A biased ground rules OCI occurs when a company has a hand in setting the ground rules for a competition, and may therefore have an unfair competitive advantage in that competition. The second type of OCI, "impaired objectivity," occurs where a contractor is required to exercise judgment in the performance of a contract, but has an economic interest that could potentially influence the exercise of judgment. The third type of OCI is "unequal or unfair access to nonpublic information," which occurs where an offeror has access to nonpublic information in its performance of a government contract that could provide an unfair competitive advantage in a later competition for a government contract.

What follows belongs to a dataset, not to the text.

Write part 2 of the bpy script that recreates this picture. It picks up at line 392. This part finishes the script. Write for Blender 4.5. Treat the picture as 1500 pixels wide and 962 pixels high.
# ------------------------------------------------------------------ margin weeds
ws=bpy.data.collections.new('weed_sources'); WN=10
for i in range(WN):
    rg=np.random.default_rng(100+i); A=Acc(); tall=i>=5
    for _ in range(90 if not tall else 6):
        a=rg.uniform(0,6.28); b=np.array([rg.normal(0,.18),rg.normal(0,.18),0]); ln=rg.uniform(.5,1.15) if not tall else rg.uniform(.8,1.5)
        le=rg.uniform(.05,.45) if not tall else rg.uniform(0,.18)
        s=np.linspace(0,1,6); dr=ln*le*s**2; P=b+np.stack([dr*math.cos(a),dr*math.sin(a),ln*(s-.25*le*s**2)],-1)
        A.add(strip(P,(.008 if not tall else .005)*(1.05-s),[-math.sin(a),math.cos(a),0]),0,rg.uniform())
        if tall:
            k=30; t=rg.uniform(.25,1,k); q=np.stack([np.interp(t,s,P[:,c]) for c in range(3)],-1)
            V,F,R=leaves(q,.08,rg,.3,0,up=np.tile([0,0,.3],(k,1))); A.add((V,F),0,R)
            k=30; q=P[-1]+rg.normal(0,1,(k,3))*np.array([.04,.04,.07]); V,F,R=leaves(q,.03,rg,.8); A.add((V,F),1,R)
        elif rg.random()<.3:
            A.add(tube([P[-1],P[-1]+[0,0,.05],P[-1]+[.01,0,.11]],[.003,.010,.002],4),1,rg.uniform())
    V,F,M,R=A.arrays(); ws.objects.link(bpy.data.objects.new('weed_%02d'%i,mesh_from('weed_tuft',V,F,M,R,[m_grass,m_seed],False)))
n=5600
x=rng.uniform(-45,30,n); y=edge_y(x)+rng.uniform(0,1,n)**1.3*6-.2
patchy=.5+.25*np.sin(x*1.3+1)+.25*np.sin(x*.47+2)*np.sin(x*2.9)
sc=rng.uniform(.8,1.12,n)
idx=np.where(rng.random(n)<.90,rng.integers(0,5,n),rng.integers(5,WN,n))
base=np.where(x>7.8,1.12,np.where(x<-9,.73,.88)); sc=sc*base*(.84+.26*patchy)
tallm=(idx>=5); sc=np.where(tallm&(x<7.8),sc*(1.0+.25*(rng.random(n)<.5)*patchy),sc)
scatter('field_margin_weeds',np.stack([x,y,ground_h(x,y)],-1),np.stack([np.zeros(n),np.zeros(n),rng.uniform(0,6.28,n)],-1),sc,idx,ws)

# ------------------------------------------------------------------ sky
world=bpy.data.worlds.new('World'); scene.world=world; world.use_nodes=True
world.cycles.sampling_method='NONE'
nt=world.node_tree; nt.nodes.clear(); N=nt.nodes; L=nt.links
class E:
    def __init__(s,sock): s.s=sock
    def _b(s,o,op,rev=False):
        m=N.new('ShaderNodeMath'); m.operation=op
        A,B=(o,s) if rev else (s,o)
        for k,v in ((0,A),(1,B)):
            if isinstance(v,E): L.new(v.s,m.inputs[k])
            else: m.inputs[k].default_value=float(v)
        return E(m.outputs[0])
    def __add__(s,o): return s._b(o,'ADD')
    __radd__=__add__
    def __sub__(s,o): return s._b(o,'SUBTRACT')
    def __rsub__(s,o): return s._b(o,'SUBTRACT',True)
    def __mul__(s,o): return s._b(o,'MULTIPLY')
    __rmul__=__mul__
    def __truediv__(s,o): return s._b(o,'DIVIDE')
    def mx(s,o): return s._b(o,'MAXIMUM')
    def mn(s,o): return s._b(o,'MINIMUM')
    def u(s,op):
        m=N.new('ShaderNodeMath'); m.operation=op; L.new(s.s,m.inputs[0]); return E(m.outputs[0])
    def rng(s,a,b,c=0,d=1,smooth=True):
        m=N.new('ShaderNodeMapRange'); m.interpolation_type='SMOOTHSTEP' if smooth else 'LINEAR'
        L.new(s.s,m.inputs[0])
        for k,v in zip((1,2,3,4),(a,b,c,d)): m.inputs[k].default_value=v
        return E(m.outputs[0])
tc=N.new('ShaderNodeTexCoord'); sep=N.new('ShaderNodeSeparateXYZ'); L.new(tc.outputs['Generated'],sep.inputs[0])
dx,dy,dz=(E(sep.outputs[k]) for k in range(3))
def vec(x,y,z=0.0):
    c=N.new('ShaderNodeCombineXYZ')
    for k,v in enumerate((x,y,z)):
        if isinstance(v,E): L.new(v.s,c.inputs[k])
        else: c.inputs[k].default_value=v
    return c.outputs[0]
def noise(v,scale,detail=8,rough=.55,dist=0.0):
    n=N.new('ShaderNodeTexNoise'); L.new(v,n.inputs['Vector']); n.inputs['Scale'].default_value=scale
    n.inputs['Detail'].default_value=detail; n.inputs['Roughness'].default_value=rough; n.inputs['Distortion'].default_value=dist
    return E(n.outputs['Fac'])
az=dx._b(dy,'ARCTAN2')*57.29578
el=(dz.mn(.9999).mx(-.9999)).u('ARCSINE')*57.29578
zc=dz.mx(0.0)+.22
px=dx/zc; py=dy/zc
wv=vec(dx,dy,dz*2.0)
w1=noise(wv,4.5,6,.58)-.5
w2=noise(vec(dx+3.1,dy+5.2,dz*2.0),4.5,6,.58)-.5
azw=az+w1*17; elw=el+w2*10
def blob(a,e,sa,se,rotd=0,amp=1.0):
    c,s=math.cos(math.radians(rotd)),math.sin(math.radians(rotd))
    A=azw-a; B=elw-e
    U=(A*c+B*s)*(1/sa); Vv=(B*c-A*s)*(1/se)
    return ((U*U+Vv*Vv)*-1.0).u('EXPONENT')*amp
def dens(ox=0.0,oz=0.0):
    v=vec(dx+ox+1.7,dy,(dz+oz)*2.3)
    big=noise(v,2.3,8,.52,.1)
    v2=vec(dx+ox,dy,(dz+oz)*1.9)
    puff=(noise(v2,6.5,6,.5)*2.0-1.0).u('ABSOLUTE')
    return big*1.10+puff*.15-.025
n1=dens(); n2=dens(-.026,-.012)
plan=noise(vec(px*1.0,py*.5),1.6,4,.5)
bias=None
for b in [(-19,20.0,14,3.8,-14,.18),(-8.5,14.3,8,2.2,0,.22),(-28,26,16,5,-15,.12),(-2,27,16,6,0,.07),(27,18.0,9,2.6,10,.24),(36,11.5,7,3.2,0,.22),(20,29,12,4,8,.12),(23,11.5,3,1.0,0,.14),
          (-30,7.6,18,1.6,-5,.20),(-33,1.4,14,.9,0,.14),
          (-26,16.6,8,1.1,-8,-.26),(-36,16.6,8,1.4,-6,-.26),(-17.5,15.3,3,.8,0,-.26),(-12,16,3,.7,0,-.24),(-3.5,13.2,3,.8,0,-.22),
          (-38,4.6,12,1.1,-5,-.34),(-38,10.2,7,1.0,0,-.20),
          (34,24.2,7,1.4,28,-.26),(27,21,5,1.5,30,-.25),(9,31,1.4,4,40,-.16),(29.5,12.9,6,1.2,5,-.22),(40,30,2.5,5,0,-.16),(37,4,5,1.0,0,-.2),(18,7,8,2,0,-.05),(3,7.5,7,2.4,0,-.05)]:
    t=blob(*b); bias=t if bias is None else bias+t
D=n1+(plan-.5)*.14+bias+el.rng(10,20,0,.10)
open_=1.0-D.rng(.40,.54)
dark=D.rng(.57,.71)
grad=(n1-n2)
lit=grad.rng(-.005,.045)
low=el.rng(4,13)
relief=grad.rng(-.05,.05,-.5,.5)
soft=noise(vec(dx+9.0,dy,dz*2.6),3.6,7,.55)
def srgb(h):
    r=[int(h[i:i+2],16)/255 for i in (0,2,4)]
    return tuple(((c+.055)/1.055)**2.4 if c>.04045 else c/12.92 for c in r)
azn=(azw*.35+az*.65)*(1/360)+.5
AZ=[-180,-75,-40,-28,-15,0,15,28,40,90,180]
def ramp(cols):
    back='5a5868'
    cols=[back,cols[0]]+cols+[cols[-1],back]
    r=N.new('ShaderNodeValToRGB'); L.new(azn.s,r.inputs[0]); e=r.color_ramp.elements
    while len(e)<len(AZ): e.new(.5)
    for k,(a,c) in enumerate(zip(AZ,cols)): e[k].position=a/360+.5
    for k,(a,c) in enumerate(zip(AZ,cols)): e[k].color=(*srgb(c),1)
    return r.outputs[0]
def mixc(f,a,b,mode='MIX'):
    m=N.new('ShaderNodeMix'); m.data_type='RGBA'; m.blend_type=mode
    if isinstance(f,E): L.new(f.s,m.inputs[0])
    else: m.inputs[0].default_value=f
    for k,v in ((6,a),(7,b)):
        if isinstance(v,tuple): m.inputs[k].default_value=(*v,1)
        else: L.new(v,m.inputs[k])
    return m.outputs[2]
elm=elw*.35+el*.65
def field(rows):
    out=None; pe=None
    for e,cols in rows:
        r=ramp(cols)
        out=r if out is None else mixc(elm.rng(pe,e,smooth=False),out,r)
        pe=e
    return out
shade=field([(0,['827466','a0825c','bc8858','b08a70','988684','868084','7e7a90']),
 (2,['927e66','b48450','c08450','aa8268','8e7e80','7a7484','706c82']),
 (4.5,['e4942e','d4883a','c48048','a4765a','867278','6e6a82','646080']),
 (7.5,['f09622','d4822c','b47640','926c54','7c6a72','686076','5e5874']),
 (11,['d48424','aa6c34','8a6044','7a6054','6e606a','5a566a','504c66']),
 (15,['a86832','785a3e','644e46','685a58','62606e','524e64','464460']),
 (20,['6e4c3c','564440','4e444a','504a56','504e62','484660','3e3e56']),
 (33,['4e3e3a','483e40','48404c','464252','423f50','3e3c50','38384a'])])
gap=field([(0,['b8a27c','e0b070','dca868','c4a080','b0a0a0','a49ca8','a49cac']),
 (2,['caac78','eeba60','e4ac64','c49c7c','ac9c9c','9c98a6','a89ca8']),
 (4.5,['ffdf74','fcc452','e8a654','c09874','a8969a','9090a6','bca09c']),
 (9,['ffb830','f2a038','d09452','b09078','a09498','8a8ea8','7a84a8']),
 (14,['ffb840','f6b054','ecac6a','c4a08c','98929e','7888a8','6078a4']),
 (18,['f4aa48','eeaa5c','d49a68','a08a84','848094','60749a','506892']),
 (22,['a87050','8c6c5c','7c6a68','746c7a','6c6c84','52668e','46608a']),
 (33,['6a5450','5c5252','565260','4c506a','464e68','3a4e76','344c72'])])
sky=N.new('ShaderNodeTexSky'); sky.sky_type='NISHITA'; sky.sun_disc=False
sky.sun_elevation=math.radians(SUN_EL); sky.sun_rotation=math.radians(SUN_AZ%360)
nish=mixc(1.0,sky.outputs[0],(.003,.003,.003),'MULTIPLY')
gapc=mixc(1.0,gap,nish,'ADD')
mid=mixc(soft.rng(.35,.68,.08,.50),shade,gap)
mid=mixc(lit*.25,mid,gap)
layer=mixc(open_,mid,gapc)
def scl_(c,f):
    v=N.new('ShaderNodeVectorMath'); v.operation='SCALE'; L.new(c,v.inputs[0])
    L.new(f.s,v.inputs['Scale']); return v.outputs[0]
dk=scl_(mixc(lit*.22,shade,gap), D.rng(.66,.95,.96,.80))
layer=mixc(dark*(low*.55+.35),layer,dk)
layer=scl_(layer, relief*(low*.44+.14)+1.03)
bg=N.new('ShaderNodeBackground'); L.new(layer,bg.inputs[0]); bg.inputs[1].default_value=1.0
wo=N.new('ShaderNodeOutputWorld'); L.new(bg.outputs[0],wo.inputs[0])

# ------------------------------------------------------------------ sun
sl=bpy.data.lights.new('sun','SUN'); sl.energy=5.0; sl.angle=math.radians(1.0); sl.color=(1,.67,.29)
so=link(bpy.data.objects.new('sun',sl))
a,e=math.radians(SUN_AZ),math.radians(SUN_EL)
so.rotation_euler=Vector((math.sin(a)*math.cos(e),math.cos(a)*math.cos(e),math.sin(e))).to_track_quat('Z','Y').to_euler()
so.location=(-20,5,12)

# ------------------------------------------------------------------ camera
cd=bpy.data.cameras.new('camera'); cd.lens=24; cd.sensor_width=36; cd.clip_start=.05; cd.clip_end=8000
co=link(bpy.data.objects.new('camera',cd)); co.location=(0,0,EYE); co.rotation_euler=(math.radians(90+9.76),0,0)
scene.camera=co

When IBM was first notified of the potential biased ground rules OCI it took the position that there was no potential or actual OCI regarding itself or its subcontractor. IBM later offered to have its subcontractor terminate a key employee to mitigate any potential OCI. The contracting officer found the proposed mitigation was insufficient, determining the proposed action would not resolve the OCI because "the employee had already influenced the specifications, the harm has already been done," and eliminated IBM from consideration for award. The GAO found the contracting officer's determination that an OCI existed and that IBM had failed to mitigate the OCI was reasonable.

This decision highlights the need for prime contractors to thoroughly vet their subcontractors for OCIs, particularly ones that involve biased ground rules. It also serves as a reminder that the GAO affords contracting officers broad discretion with regard to determinations regarding the existence of an OCI and the adequacy of proposed mitigation plans.